One other anecdote before drawing some conclusions. For twenty or so years, I taught a translation class at postgrad level in Milan. From time to time, I would ask my Italian students to translate, among parts of many other books, the opening pages of Confessions of a Beauty Addict, a charming, unashamedly “chick-lit” novel by Nadine Haobsh. It begins with a hilarious account of a hair-dyeing catastrophe. There is much technical detail. My class always comprised at least 90 percent women. Yet I remember one occasion when it was a quiet boy who produced the version that had the whole group rocking with laughter and shouting “Right!” and “Perfect!” “How did you do it?” one young woman demanded. “I listened,” he said, “in my head, to my sister, in the bathroom.”

So where does this leave us vis-à-vis the European translators of a young black woman poet? Listening again to Amanda Gorman’s performance at Biden’s inauguration, one is struck by the broad public sweep of her work. The words she uses, at least in this poem, are mainstream, the rhetoric recognizably within an American tradition. The title, “The Hill We Climb,” is immediately familiar as an analogy. She wants everyone to understand. At the same time, the poem’s strong slam rhythms, coming in rising and falling waves, with frequent internal rhymes, repetitions, and plays of assonance are strong, effective, unmistakable. It would be an interesting experiment to get a group of, say, Italian translators, all with some experience of writing or translating poetry, but of different ages, ethnicities, and genders, and invite them to submit versions that the publisher could then consider without knowing their authors. I suspect it might be hard to guess who had done what. The success of each version would depend on the experience—of life, language, and literature—that each translator could bring to the work. And, of course, on their resourcefulness and creativity in Italian. Certainly, one could arrive at a strong version that way.

But I’m not sure that this is what the publishers or literary agents want, or what they’re concerned about. Translators have sought greater visibility, and now they must live with what they wished for. The Dutch publishers chose a very visible figure as translator, but the ensuing controversy suggested this was the wrong kind of visibility, that it might be important to have someone more clearly aligned, as it were, with Gorman’s particular background and project.
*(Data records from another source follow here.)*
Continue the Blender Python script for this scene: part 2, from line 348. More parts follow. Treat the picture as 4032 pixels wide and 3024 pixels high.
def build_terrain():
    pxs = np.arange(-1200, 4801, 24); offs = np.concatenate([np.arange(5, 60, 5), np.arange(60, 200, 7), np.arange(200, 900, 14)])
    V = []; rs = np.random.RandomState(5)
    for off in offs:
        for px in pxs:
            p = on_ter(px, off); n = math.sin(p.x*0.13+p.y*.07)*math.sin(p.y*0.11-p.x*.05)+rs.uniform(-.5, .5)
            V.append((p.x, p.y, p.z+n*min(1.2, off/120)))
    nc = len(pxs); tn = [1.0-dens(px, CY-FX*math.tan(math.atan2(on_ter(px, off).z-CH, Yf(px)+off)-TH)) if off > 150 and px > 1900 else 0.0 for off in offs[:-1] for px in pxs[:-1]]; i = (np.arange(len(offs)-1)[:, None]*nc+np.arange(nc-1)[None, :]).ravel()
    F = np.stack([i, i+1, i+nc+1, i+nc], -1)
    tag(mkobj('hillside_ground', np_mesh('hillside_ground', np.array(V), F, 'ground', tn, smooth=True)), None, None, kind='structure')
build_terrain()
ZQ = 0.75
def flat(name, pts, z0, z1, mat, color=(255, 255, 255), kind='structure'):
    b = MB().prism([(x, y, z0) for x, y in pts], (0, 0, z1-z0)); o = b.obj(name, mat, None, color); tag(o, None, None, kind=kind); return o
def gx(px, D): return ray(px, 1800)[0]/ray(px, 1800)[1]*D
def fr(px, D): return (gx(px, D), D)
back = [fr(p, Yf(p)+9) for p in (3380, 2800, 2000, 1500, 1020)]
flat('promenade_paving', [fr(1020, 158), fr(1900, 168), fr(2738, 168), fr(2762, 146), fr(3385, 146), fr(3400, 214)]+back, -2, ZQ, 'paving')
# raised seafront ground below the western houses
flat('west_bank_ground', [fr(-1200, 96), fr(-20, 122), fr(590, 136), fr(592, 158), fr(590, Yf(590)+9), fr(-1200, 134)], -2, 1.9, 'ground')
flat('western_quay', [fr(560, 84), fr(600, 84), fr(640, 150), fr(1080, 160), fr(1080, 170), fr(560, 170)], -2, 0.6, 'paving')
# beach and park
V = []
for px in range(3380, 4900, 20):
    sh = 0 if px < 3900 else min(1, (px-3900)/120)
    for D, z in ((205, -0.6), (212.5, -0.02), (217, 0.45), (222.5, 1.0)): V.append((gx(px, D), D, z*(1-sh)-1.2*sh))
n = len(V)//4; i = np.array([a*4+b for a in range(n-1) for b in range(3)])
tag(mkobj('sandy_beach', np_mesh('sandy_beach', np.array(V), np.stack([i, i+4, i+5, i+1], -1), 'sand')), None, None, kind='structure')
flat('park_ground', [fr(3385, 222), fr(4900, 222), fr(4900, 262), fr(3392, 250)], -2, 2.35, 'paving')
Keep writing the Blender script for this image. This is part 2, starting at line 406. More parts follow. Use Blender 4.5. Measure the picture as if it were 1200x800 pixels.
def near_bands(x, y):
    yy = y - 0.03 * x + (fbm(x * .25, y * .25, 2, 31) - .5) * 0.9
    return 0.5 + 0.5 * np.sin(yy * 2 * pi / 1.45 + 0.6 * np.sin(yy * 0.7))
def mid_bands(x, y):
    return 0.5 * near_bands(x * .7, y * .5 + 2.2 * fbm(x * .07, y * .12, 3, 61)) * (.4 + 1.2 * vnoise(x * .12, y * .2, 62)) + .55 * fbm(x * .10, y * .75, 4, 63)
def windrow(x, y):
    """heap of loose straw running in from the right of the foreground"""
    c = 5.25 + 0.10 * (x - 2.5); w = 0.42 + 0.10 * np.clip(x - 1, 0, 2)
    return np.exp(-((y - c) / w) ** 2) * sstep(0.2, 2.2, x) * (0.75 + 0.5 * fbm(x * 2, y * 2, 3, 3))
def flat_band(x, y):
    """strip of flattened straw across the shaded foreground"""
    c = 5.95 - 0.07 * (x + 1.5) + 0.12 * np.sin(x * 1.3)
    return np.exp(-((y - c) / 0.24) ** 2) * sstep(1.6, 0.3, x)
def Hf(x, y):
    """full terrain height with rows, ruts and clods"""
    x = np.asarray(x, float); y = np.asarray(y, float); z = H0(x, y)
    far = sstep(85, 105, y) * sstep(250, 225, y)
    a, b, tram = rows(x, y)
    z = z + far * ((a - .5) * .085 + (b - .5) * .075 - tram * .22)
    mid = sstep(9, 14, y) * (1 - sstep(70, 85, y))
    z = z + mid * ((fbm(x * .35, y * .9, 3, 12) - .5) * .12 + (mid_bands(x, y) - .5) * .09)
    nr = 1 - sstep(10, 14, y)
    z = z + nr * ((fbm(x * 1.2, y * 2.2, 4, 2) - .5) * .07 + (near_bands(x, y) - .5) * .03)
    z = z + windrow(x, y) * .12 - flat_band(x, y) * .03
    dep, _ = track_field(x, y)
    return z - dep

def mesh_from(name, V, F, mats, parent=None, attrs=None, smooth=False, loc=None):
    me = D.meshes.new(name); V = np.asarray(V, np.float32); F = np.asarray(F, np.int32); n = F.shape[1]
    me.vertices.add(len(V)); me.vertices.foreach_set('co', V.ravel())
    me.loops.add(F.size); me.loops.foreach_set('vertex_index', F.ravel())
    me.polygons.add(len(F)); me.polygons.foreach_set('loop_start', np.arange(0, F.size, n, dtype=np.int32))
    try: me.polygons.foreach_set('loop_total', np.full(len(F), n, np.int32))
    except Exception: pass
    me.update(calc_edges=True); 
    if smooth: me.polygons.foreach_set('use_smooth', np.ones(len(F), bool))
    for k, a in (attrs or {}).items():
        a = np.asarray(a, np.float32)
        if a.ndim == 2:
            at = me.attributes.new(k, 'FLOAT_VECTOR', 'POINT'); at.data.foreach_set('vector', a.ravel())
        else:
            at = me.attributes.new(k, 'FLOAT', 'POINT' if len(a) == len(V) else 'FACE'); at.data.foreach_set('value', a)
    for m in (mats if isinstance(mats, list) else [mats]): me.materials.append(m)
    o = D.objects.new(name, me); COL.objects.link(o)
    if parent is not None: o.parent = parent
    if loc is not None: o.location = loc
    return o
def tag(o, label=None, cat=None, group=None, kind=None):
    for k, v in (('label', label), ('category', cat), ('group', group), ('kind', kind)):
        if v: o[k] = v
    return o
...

That way, poet and translator—both young, black, female—could present the work together and no one would think of the poems as having been hijacked or appropriated, perhaps, by some “resistant” translator with a more privileged background. There is a persuasive logic to such thinking, not least at a promotional level, though you have to wonder to what lengths the approach might be taken. Would it be necessary to find a nonbinary translator for Marieke Lucas Rijneveld’s work?

I doubt that any employment category is more willing to welcome a broad ethnic mix than literary translators. But for my part, I do not believe this kind of writer-translator identity alignment, with all the limitations it would impose, is a helpful way either of advancing that cause or of giving us the best translations. If nothing else, it would profoundly skew the nature of the job. When I translate another writer’s work, I have no desire to stand in for that author, or be part of the story; I simply do all I can to reconstruct the writing successfully in English. And when my own novels are translated, usually by women, it never crosses my mind to ask about those translators’ backgrounds or wonder if there might be something irreducibly male about my writing that they cannot deliver. They are professionals, and I trust them to do their job. That is the writer-translator relationship that offers the best way forward for all.